--- Begin ---
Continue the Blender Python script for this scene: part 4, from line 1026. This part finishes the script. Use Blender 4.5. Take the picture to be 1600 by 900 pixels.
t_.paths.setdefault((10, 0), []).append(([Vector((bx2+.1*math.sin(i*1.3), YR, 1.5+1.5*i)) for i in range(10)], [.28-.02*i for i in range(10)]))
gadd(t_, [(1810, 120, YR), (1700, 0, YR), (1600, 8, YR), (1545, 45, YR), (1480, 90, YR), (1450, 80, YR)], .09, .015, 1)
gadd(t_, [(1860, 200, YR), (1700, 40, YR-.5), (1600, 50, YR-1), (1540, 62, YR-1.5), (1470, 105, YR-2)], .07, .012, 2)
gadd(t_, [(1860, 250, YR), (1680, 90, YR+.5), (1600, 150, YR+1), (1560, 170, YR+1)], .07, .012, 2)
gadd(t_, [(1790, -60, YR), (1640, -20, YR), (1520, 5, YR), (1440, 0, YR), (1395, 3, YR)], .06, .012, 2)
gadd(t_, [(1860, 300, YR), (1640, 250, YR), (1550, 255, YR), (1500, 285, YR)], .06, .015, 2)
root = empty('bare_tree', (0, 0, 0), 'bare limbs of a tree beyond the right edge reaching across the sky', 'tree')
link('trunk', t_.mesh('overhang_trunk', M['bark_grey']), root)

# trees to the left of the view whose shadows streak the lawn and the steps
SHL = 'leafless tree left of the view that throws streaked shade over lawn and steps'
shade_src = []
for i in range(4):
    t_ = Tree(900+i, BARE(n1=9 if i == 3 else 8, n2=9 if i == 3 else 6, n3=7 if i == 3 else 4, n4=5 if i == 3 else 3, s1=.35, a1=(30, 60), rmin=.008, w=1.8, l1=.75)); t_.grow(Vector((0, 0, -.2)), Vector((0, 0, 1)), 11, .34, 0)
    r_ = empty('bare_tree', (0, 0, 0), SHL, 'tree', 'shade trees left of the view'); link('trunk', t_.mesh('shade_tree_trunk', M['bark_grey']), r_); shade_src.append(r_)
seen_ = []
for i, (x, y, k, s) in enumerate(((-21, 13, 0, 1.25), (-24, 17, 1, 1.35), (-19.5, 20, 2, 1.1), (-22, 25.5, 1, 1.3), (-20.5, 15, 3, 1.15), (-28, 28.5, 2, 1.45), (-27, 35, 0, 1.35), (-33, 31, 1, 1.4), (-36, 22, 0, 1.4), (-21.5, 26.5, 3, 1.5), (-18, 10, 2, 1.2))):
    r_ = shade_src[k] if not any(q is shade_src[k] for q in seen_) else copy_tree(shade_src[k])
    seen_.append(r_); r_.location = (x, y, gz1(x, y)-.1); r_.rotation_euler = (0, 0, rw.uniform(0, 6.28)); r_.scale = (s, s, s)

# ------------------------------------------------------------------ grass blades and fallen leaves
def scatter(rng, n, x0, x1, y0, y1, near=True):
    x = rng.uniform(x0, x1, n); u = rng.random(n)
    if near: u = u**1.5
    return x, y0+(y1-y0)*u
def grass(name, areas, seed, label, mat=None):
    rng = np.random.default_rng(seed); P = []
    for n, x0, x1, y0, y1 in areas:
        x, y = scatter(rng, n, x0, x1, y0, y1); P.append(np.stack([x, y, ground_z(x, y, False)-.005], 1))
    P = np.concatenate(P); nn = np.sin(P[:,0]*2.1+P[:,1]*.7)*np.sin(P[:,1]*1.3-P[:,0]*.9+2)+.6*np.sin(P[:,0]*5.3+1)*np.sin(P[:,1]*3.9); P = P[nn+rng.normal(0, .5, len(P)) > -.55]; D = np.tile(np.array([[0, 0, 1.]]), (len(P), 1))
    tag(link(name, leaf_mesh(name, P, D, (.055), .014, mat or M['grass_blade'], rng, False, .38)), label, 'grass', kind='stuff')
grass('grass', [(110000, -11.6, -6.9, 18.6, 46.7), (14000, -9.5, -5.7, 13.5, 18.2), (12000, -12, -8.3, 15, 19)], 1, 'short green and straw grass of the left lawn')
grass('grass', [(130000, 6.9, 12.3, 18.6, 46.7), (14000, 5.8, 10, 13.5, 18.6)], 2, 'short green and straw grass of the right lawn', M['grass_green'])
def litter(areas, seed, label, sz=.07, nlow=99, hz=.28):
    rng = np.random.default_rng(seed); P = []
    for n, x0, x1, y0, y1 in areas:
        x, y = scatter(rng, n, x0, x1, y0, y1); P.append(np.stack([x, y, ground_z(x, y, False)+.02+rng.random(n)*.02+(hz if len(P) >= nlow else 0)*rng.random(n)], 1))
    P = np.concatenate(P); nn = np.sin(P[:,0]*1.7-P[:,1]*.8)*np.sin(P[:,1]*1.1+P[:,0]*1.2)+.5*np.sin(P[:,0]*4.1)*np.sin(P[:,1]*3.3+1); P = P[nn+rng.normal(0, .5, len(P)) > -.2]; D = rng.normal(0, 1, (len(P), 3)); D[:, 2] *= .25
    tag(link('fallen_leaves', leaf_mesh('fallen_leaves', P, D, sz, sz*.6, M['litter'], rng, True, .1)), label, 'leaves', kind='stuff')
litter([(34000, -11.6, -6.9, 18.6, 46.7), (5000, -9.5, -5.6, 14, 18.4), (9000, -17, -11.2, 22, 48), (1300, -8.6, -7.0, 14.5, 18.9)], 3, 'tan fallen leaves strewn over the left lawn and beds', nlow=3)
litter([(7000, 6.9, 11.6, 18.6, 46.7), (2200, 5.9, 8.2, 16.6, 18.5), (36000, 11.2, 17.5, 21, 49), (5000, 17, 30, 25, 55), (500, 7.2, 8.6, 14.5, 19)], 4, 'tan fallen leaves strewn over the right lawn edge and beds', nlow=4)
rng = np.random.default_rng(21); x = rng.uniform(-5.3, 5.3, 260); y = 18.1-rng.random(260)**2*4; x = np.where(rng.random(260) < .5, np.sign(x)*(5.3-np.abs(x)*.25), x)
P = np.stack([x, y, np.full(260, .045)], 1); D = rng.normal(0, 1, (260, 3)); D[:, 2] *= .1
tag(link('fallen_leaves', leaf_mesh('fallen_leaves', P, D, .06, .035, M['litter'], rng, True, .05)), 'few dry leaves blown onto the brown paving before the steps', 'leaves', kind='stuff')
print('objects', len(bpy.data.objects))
--- End ---
__What you are asked to do__.
Copy out all of the data exactly, leaving nothing out.

__Completed task__.
Continue the Blender Python script for this scene: part 4, from line 1026. This part finishes the script. Use Blender 4.5. Take the picture to be 1600 by 900 pixels.
t_.paths.setdefault((10, 0), []).append(([Vector((bx2+.1*math.sin(i*1.3), YR, 1.5+1.5*i)) for i in range(10)], [.28-.02*i for i in range(10)]))
gadd(t_, [(1810, 120, YR), (1700, 0, YR), (1600, 8, YR), (1545, 45, YR), (1480, 90, YR), (1450, 80, YR)], .09, .015, 1)
gadd(t_, [(1860, 200, YR), (1700, 40, YR-.5), (1600, 50, YR-1), (1540, 62, YR-1.5), (1470, 105, YR-2)], .07, .012, 2)
gadd(t_, [(1860, 250, YR), (1680, 90, YR+.5), (1600, 150, YR+1), (1560, 170, YR+1)], .07, .012, 2)
gadd(t_, [(1790, -60, YR), (1640, -20, YR), (1520, 5, YR), (1440, 0, YR), (1395, 3, YR)], .06, .012, 2)
gadd(t_, [(1860, 300, YR), (1640, 250, YR), (1550, 255, YR), (1500, 285, YR)], .06, .015, 2)
root = empty('bare_tree', (0, 0, 0), 'bare limbs of a tree beyond the right edge reaching across the sky', 'tree')
link('trunk', t_.mesh('overhang_trunk', M['bark_grey']), root)

# trees to the left of the view whose shadows streak the lawn and the steps
SHL = 'leafless tree left of the view that throws streaked shade over lawn and steps'
shade_src = []
for i in range(4):
    t_ = Tree(900+i, BARE(n1=9 if i == 3 else 8, n2=9 if i == 3 else 6, n3=7 if i == 3 else 4, n4=5 if i == 3 else 3, s1=.35, a1=(30, 60), rmin=.008, w=1.8, l1=.75)); t_.grow(Vector((0, 0, -.2)), Vector((0, 0, 1)), 11, .34, 0)
    r_ = empty('bare_tree', (0, 0, 0), SHL, 'tree', 'shade trees left of the view'); link('trunk', t_.mesh('shade_tree_trunk', M['bark_grey']), r_); shade_src.append(r_)
seen_ = []
for i, (x, y, k, s) in enumerate(((-21, 13, 0, 1.25), (-24, 17, 1, 1.35), (-19.5, 20, 2, 1.1), (-22, 25.5, 1, 1.3), (-20.5, 15, 3, 1.15), (-28, 28.5, 2, 1.45), (-27, 35, 0, 1.35), (-33, 31, 1, 1.4), (-36, 22, 0, 1.4), (-21.5, 26.5, 3, 1.5), (-18, 10, 2, 1.2))):
    r_ = shade_src[k] if not any(q is shade_src[k] for q in seen_) else copy_tree(shade_src[k])
    seen_.append(r_); r_.location = (x, y, gz1(x, y)-.1); r_.rotation_euler = (0, 0, rw.uniform(0, 6.28)); r_.scale = (s, s, s)

# ------------------------------------------------------------------ grass blades and fallen leaves
def scatter(rng, n, x0, x1, y0, y1, near=True):
    x = rng.uniform(x0, x1, n); u = rng.random(n)
    if near: u = u**1.5
    return x, y0+(y1-y0)*u
def grass(name, areas, seed, label, mat=None):
    rng = np.random.default_rng(seed); P = []
    for n, x0, x1, y0, y1 in areas:
        x, y = scatter(rng, n, x0, x1, y0, y1); P.append(np.stack([x, y, ground_z(x, y, False)-.005], 1))
    P = np.concatenate(P); nn = np.sin(P[:,0]*2.1+P[:,1]*.7)*np.sin(P[:,1]*1.3-P[:,0]*.9+2)+.6*np.sin(P[:,0]*5.3+1)*np.sin(P[:,1]*3.9); P = P[nn+rng.normal(0, .5, len(P)) > -.55]; D = np.tile(np.array([[0, 0, 1.]]), (len(P), 1))
    tag(link(name, leaf_mesh(name, P, D, (.055), .014, mat or M['grass_blade'], rng, False, .38)), label, 'grass', kind='stuff')
grass('grass', [(110000, -11.6, -6.9, 18.6, 46.7), (14000, -9.5, -5.7, 13.5, 18.2), (12000, -12, -8.3, 15, 19)], 1, 'short green and straw grass of the left lawn')
grass('grass', [(130000, 6.9, 12.3, 18.6, 46.7), (14000, 5.8, 10, 13.5, 18.6)], 2, 'short green and straw grass of the right lawn', M['grass_green'])
def litter(areas, seed, label, sz=.07, nlow=99, hz=.28):
    rng = np.random.default_rng(seed); P = []
    for n, x0, x1, y0, y1 in areas:
        x, y = scatter(rng, n, x0, x1, y0, y1); P.append(np.stack([x, y, ground_z(x, y, False)+.02+rng.random(n)*.02+(hz if len(P) >= nlow else 0)*rng.random(n)], 1))
    P = np.concatenate(P); nn = np.sin(P[:,0]*1.7-P[:,1]*.8)*np.sin(P[:,1]*1.1+P[:,0]*1.2)+.5*np.sin(P[:,0]*4.1)*np.sin(P[:,1]*3.3+1); P = P[nn+rng.normal(0, .5, len(P)) > -.2]; D = rng.normal(0, 1, (len(P), 3)); D[:, 2] *= .25
    tag(link('fallen_leaves', leaf_mesh('fallen_leaves', P, D, sz, sz*.6, M['litter'], rng, True, .1)), label, 'leaves', kind='stuff')
litter([(34000, -11.6, -6.9, 18.6, 46.7), (5000, -9.5, -5.6, 14, 18.4), (9000, -17, -11.2, 22, 48), (1300, -8.6, -7.0, 14.5, 18.9)], 3, 'tan fallen leaves strewn over the left lawn and beds', nlow=3)
litter([(7000, 6.9, 11.6, 18.6, 46.7), (2200, 5.9, 8.2, 16.6, 18.5), (36000, 11.2, 17.5, 21, 49), (5000, 17, 30, 25, 55), (500, 7.2, 8.6, 14.5, 19)], 4, 'tan fallen leaves strewn over the right lawn edge and beds', nlow=4)
rng = np.random.default_rng(21); x = rng.uniform(-5.3, 5.3, 260); y = 18.1-rng.random(260)**2*4; x = np.where(rng.random(260) < .5, np.sign(x)*(5.3-np.abs(x)*.25), x)
P = np.stack([x, y, np.full(260, .045)], 1); D = rng.normal(0, 1, (260, 3)); D[:, 2] *= .1
tag(link('fallen_leaves', leaf_mesh('fallen_leaves', P, D, .06, .035, M['litter'], rng, True, .05)), 'few dry leaves blown onto the brown paving before the steps', 'leaves', kind='stuff')
print('objects', len(bpy.data.objects))